Jenkin and other language campaigners do not expect the British government to funnel cash into Cornish culture after Brexit to make up for any short fall from the EU.

“You can’t expect English people to see any value in the Cornish language,” said teacher and poet Paul Hodge. “They only think about Cornwall as a place to take a holiday. They just don’t care about us. The rest of the EU does care about us,” he said.

But could Britain’s private sector ride to the rescue? Other advocates for Cornish argue that there is a good commercial case for supporting the language. As a poor but scenically beautiful county, Cornwall is utterly dependent on tourism; having its own unique language could help in the marketing.
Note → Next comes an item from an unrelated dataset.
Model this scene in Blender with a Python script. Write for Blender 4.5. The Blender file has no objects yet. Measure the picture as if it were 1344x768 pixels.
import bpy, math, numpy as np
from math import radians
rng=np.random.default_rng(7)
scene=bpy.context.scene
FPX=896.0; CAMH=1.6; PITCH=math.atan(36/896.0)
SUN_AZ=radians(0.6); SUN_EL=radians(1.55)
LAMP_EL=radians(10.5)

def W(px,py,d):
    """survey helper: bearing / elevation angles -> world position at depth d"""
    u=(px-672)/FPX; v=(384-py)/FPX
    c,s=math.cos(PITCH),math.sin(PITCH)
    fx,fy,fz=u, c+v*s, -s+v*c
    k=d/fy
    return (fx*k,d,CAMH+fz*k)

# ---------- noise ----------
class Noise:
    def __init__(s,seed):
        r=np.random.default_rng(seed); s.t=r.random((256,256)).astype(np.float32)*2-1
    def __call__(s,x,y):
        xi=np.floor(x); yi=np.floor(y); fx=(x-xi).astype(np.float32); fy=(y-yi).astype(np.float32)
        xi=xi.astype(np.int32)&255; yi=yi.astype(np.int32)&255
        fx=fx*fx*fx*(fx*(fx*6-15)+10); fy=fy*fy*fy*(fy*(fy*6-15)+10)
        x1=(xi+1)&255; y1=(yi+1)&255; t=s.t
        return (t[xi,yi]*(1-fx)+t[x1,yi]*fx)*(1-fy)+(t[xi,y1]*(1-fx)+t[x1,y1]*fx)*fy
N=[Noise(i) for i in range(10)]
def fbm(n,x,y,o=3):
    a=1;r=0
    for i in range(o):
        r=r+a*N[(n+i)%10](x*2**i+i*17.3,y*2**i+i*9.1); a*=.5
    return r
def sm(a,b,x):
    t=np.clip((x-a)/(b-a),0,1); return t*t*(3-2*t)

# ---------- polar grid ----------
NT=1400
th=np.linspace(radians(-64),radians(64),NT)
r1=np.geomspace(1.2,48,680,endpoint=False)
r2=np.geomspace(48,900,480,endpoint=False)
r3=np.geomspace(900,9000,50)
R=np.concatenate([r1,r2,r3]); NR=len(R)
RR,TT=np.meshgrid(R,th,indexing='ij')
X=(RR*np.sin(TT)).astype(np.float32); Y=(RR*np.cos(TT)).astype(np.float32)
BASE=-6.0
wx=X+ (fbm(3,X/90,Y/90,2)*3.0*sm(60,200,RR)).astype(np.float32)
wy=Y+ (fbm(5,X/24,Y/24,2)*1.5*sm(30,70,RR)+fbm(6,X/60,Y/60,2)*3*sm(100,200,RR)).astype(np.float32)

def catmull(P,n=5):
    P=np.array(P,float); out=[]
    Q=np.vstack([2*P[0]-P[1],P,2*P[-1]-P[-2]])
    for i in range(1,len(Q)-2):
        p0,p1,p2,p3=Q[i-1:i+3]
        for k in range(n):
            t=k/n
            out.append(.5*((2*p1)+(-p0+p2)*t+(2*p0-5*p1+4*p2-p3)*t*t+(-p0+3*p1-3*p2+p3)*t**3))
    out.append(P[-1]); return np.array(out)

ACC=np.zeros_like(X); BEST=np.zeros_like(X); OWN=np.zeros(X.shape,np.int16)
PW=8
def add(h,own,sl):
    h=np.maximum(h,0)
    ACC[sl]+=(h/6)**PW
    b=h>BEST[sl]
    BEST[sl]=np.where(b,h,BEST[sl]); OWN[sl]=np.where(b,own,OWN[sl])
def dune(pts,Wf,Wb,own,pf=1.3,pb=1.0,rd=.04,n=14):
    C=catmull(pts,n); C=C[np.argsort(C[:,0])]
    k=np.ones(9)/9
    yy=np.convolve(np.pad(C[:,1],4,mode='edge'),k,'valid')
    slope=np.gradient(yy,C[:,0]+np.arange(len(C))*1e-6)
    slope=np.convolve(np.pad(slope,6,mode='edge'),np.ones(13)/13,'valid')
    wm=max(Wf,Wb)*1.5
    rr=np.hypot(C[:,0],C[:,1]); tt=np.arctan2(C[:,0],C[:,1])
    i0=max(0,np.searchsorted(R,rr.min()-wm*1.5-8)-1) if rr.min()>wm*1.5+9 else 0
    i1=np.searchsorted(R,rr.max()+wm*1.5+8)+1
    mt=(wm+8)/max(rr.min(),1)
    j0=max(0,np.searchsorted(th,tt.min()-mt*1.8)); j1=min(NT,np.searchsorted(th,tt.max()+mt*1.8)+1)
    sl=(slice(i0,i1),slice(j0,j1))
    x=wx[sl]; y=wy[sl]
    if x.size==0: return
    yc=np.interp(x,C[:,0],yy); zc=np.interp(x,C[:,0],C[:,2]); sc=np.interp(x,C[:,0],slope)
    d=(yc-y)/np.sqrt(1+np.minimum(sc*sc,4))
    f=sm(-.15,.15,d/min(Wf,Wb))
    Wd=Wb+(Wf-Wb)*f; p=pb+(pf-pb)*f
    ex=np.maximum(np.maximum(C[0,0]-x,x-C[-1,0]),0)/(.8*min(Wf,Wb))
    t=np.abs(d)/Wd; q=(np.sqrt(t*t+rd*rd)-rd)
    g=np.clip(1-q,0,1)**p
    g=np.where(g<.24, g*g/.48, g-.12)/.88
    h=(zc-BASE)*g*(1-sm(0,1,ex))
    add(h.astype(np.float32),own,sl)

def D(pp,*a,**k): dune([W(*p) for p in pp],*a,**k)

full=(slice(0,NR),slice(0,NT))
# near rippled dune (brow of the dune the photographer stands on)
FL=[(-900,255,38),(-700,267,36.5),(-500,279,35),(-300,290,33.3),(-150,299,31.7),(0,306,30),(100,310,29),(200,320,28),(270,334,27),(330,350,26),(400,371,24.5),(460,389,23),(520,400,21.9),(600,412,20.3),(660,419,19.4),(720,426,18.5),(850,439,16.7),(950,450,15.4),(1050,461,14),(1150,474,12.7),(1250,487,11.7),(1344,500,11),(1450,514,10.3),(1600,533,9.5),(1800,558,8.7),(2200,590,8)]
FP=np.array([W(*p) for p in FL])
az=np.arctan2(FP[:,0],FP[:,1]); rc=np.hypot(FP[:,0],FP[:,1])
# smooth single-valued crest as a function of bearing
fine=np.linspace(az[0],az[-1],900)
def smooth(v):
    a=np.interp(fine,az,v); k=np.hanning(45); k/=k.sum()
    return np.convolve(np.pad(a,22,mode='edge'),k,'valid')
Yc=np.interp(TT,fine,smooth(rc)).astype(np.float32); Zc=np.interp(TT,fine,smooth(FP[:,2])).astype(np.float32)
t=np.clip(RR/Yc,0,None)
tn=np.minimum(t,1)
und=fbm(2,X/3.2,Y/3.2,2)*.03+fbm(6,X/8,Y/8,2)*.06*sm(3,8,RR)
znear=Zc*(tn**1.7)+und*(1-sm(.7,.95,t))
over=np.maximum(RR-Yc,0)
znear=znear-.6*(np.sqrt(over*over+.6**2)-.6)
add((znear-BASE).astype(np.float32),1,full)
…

“It’s a way of branding and promoting Cornwall, both in the U.K. and internationally, as a place apart,” claimed Garry Tregidga, head of the Institute of Cornish Studies.  

Business is beginning to get the message. A local ice cream company is already using the language as a marketing tool, employing English and Cornish in its TV ads that have been aired across the U.K. Jenkin said that money is starting  to trickle in from corporate sponsorship, too.

“Business is starting to realize the value of the language and starting to support it a bit. With the decline in government and taxpayers’ money, the language community is looking  more to business to help support things that we’re doing,” she said.

While she laments the loss of public funding, Jenkin and the other enthusiasts for Cornish are confident that their language will not die.  

After all, it has survived the Roman conquest, the Anglo-Saxon invasion and the suffocating dominance of English. But it’s still alive and adapting. It’s even coined a word for the latest threat: “Bretonborth” – the Cornish for Brexit.